Amerika

Furthest Right

Not yours

What is most interesting about liberalism is that it defines itself through negatives disguised as positives.

For all of its discussion of progress and fairness, the underlying goal of liberals is to show how they are not like the rest of them.

If you want to differentiate yourself, you have to come up with some reason why the rest of them are wrong and you are right. The essence of collectivist movements, or those focused on a social group instead of an individual or an idea, is that there’s a password. There is some state of mind or activity in which you have to participate in order to be in the club.

Once in, of course, you’re entitled to your share of the spoils. In an organized group, there’s a hierarchy for spoils; they go to the most capable, so they’ll do capable things with that wealth and thus make more of it. In a disorganized group, everyone gets the same amount or it’s grab whatever you can. Liberalism is a disorganized group that distrusts hierarchy.

Thus the cardinal rule of liberalism is that every person in the raiding band gets the same amount of spoils. This doesn’t change if you already have wealth; you just can’t take more than anyone else. This is a negative ideal in that it knows what it doesn’t like more than what it does.

Negative ideals are there to make people feel better about a situation that they don’t think will change. If life is so inherently bad, you need to find some way to make yourself feel better, and the easiest way is to set up someone else as an object of derision and ridicule.

Liberals have a pathological need to feel better than those who are not-liberal. That isn’t just conservatives; it’s anyone who hasn’t joined the great People’s Crusade for progress, compassion, tolerance, etc. Pick any word that makes you feel accepted and add it to that list.

As a result, liberals always have an enemy at hand. Fanatical brain-dead Nazis, ugly racist cops, rich people or faceless government spies. They will unite their little group with hatred of outsiders and a sense of moral superiority.

Can we deny the sneer lurking behind the word “progress”? It implies — with enough deniability for a beltway lawyer — that everyone else is in a primitive state except that lightbringer who carries progress to the ignorant. That person is (by definition) smarter, better, cooler than the rest.

The reason this fantasy is appealing is that it confers acceptance without qualifications. All you must do is take communion of the Ideology, repeat it to others, and sneer at those who don’t adopt it. Then you’re in and entitled to an equal share.

Liberalism programs the brains of its victims to expect this kind of order. They get a social high on feeling superior to others, and since they expect liberalism is the only “true” order, when they’re not shown acceptance without qualifications, they get enraged. This enables them to feel they are the victims, and to attack without feeling guilt.
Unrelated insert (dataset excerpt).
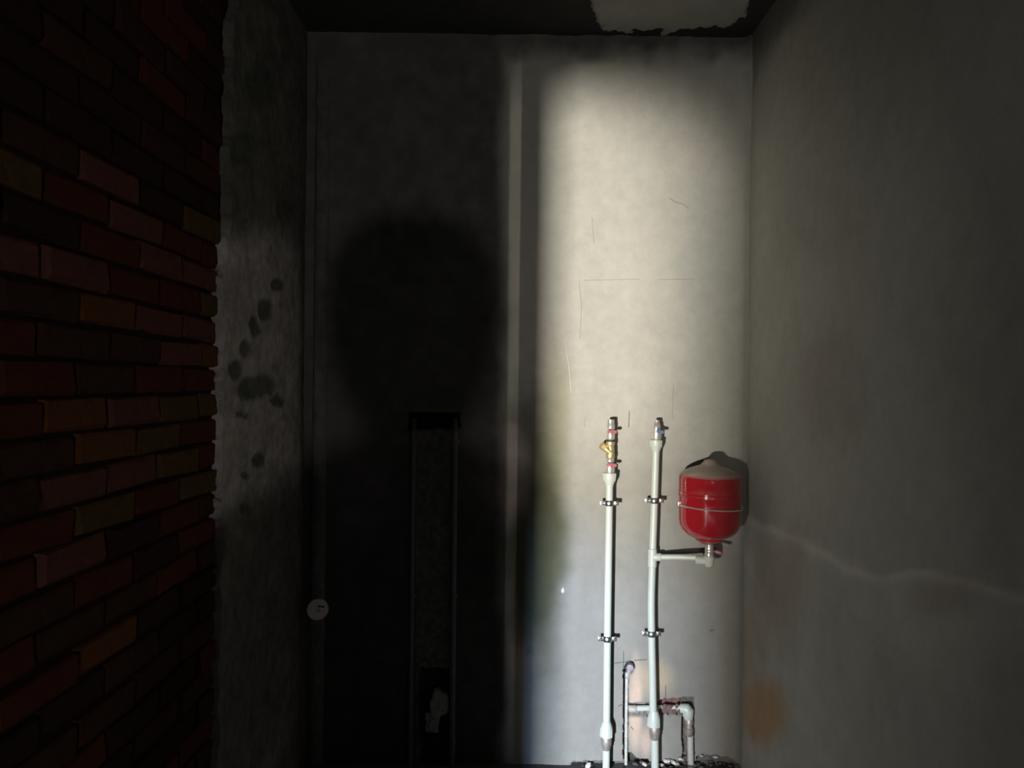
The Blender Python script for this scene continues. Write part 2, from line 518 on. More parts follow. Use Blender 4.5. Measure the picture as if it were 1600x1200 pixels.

The manic desire for equality of the modern time as a result does not arise from a concern for our neighbors not getting their fair share, but from envy itself: why does someone else have something I do not? After all, we’re sharing the spoils; if they got more, it’s unfair.

In contrast to that, hierarchies exist because different people have different levels of performance and are rewarded unequally to send most of the wealth, power and acclaim to those who are doing good things; this is the polar opposite of acceptance without qualifications.

These hierarchies insult liberals because they damage the liberal sense of self-worth, which is based in being a member of the group. You know you’re a member of the group when you get equal spoils.

To a liberal, when they see a hierarchy that rewards some people for greater intelligence, wisdom, labor or ability, they do not see that this is the only way to run a functional society. They take it personally. It refutes their sense of superiority.

All they hear is “not yours.”

To them, these are fighting words.

It may be an opportune time to start using this as a weapon against them. Saying “not yours” is not confrontational; it’s part of the basics of cooperation, sharing and taking care of each other. We share what we can, but each person has some things that are not shared.

For example, we reserve the right to deny others entrance into our homes. We also reserve the right to deny them entrance into our bodily orifices, or to give them control over our minds. Not theirs.

When a liberal is confronted with an unemotional and rational “not yours,” their extreme behavior in response seems so out of place that it makes them look insane. The radical professor is suddenly a masked anarchist smashed the windows of stores he’d love to shop at.

In an instant, liberalism is debunked. All the fancy language about helping others, progress, tolerance, compassion, etc. goes out the window. It is replaced by a more concrete vision: a child having a tantrum because it is denied something that someone else achieved.

The fact of life is that nothing is equal. If it were, there would be no change; the universe would be in a static state and no motion would occur. In the same model, if we take something valuable and give it to everyone, it loses its value.

This in turn makes people lose the will to do more than the minimum, and also makes them lose sight of reality. They replace reality with a social collectivism in which each person gets equal spoils.

The first step to unraveling this crazy mindset is to put out a vertical flat hand and say Not yours. Instead of taking liberals at their word, this reveals the underlying superiority complex and shows how unstable it really is.